Can you tell us about a campaign you’ve worked on that made you feel like you were truly making a difference for women?

Definitely assisting Emma Rutherford-Ward, founder of Vee Underwear. I do monthly copywriting and campaign ideation support with the Vee team, and have watched her grow a brand that fundamentally exists to diminish the stigmatisation shrouding women's health problems — anything from everyday bouts of thrush to the crippling effects of Endo. Em is an inspiration.

Creativity is your middle name, how do you keep those ideas flowing?

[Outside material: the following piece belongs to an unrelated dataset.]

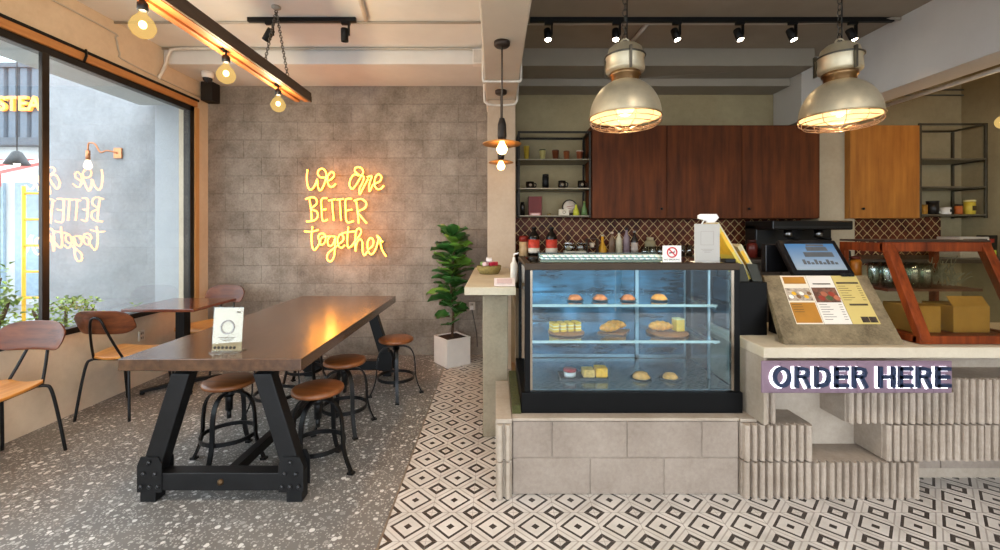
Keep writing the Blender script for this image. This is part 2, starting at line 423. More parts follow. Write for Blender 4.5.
# corrugated shop front with glowing STEAK letters
sh = thing('steak_house', 'two-storey corrugated metal shop across the street with glowing STEAK letters', 'building', (-11.5, 9, -.2))
pts = []
x = 0.
while x < 4.6:
    pts += [(x, 0), (x+.13, 0), (x+.16, .06), (x+.21, .06)]; x += .24
pts += [(x, .2), (0, .2)]
cor = MB().prism(pts, 3.5, 4.95, 2); cor.build('corrugated_panel', M('#59626c', .5, .2, .06), sh)
MB().box(-.1, 4.9, -.05, .2, 4.95, 5.05).box(-.1, 4.9, -.05, .2, 3.35, 3.5).build('trim', M('#4a5058', .5), sh)
MB().box(-.1, 4.9, .3, 2.0, 0, 4.9).build('wall', M('#d6d6d3', .6, 0, .1, 1), sh)
for i in range(4):
    MB().box(.15+i*1.15, 1.05+i*1.15, .24, .3, .2, 2.6).build('window', M('#9fb4c2', .15), sh)
text_mesh('STEAK', .40, .03, 'letters', glow('#ff9a38', 1.1, '#ffb050'), sh, .012, mtx=T(1.27, -.04, 4.06) @ rot('X', 90))
aw = thing('shop_awning', 'white and red striped awning stretched over the street stalls outside', 'awning', (-9.6, 7.4, 2.35))
a_ = MB()
for i in range(10): a_.mat(i % 2).add([(-1.8+i*.3, 0, 0), (-1.5+i*.3, 0, 0), (-1.5+i*.3, 1.2, .45), (-1.8+i*.3, 1.2, .45), (-1.8+i*.3, 0, -.22), (-1.5+i*.3, 0, -.22)], [(0, 1, 2, 3), (4, 5, 1, 0)])
a_.build('canvas', [M('#e8e6e2', .7), M('#b04a44', .7)], aw)
for x in (-1.75, 1.15): MB().tube([(x, 0, -2.55), (x, 0, 0)], .03).build('pole', M('#7d8a8a', .4, .5), aw)
yf = thing('yellow_scaffold', 'tall yellow metal frame standing outside past the window mullion', 'scaffold', (-6.5, 6.0, -.2))
y_ = MB()
for x in (0, .35): y_.tube([(x, 0, 0), (x, 0, 2.2)], .022)
for k in range(6): y_.tube([(0, 0, .3+k*.36), (.35, 0, .3+k*.36)], .016)
y_.build('frame', M('#d9a62c', .4), yf)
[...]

Funnily enough, I have NO middle name and find it so boring. But to answer your flattering q, I'd have to say it's through still attending (not just hosting) events in the industry, travelling interstate and afar, and consistently consuming print media, as well as learning from the creatives I work with in a quasi-sharehouse of a coworking office space. Clever people, displacement and observations made while out and about are the best ways to soak up fresh perspectives.

We’re all about community here. How does your inner circle support and uplift each other?

My friends are akin to family and always have been — they're the ones I lean on when I'm stressed or all burnt out after a long week. Between my office mates tangibly close by and my long lost besties who've moved to London, I'm always counting on the girlies for wit, wisdom and a reason to work harder. Oh, and a good dance floor makes all one's worries dissipate, too. My friends are really great at that last bit!

Let’s talk big picture—how can PR shake things up and really make waves for women’s rights?

Publicity's purpose is to tell stories, acting as a conduit through which important and newsworthy info can be dispersed to the masses (or to a niche and targeted audience). Whether it's advocating for accessibility to affordable health services or discussions of the intersection between disability and pleasure, a message in a bottle is sometimes only received through a publicist getting the word out there. In the realm of events, I look back to a Moxie morning celebrating a new league of maternity pads that didn't evoke sheer terror in new mums, but instead considered how a postpartum woman needs to be supported and what aspect of that post-birth care experience needed a big upgrade. That's another example of getting the right people in the right place to upskill their knowledge around an otherwise underrepresented category of postpartum support, via PR/events.